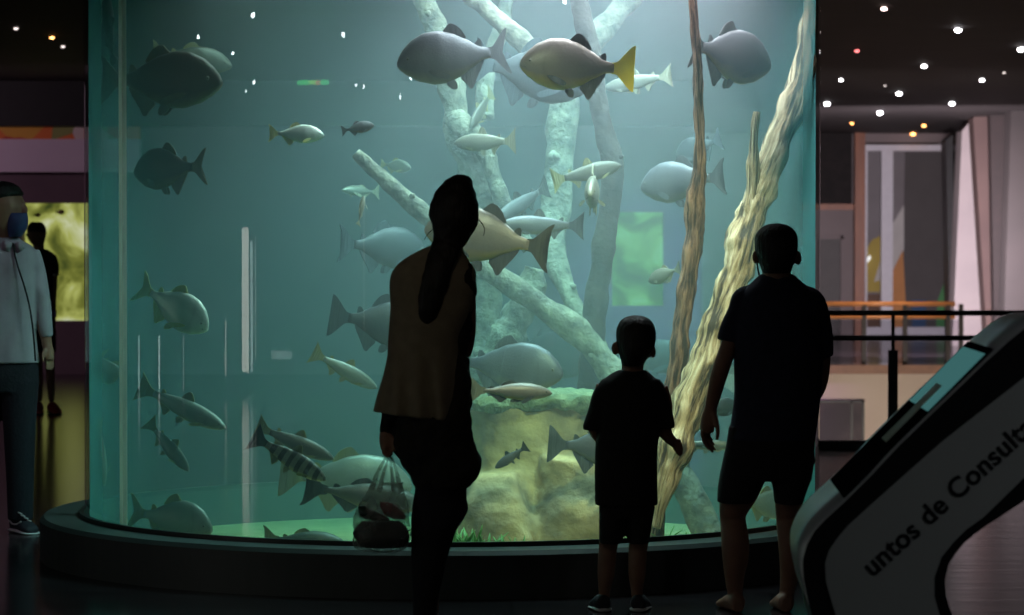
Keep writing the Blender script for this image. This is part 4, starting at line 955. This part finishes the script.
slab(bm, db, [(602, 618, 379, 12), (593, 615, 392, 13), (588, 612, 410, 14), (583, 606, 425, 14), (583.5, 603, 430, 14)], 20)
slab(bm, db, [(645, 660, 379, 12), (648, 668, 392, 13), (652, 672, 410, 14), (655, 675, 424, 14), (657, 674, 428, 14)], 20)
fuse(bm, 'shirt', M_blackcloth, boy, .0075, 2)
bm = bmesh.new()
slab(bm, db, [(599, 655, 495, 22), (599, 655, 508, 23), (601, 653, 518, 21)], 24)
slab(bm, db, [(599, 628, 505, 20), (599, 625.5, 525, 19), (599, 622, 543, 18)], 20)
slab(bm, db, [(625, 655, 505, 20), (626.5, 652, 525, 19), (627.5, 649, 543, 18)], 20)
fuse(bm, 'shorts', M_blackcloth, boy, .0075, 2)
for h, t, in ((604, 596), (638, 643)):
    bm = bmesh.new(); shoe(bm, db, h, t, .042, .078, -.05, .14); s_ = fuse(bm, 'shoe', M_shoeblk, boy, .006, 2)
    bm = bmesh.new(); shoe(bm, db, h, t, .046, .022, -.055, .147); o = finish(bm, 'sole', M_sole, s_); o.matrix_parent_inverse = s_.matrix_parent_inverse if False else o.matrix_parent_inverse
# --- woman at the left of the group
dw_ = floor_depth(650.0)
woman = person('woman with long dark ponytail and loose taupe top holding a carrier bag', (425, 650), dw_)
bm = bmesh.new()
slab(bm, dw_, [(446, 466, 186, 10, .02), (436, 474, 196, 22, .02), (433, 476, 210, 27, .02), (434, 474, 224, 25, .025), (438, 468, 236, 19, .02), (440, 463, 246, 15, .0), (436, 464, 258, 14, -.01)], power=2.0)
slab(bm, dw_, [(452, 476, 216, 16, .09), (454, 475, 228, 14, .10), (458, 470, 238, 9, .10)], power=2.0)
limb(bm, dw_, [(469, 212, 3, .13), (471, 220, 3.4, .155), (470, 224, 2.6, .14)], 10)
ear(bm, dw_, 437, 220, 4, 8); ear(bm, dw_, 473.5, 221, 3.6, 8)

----

» To be done
Reproduce the whole listing above word for word, but not its pictures.

» Output of the task
Keep writing the Blender script for this image. This is part 4, starting at line 955. This part finishes the script.
slab(bm, db, [(602, 618, 379, 12), (593, 615, 392, 13), (588, 612, 410, 14), (583, 606, 425, 14), (583.5, 603, 430, 14)], 20)
slab(bm, db, [(645, 660, 379, 12), (648, 668, 392, 13), (652, 672, 410, 14), (655, 675, 424, 14), (657, 674, 428, 14)], 20)
fuse(bm, 'shirt', M_blackcloth, boy, .0075, 2)
bm = bmesh.new()
slab(bm, db, [(599, 655, 495, 22), (599, 655, 508, 23), (601, 653, 518, 21)], 24)
slab(bm, db, [(599, 628, 505, 20), (599, 625.5, 525, 19), (599, 622, 543, 18)], 20)
slab(bm, db, [(625, 655, 505, 20), (626.5, 652, 525, 19), (627.5, 649, 543, 18)], 20)
fuse(bm, 'shorts', M_blackcloth, boy, .0075, 2)
for h, t, in ((604, 596), (638, 643)):
    bm = bmesh.new(); shoe(bm, db, h, t, .042, .078, -.05, .14); s_ = fuse(bm, 'shoe', M_shoeblk, boy, .006, 2)
    bm = bmesh.new(); shoe(bm, db, h, t, .046, .022, -.055, .147); o = finish(bm, 'sole', M_sole, s_); o.matrix_parent_inverse = s_.matrix_parent_inverse if False else o.matrix_parent_inverse
# --- woman at the left of the group
dw_ = floor_depth(650.0)
woman = person('woman with long dark ponytail and loose taupe top holding a carrier bag', (425, 650), dw_)
bm = bmesh.new()
slab(bm, dw_, [(446, 466, 186, 10, .02), (436, 474, 196, 22, .02), (433, 476, 210, 27, .02), (434, 474, 224, 25, .025), (438, 468, 236, 19, .02), (440, 463, 246, 15, .0), (436, 464, 258, 14, -.01)], power=2.0)
slab(bm, dw_, [(452, 476, 216, 16, .09), (454, 475, 228, 14, .10), (458, 470, 238, 9, .10)], power=2.0)
limb(bm, dw_, [(469, 212, 3, .13), (471, 220, 3.4, .155), (470, 224, 2.6, .14)], 10)
ear(bm, dw_, 437, 220, 4, 8); ear(bm, dw_, 473.5, 221, 3.6, 8)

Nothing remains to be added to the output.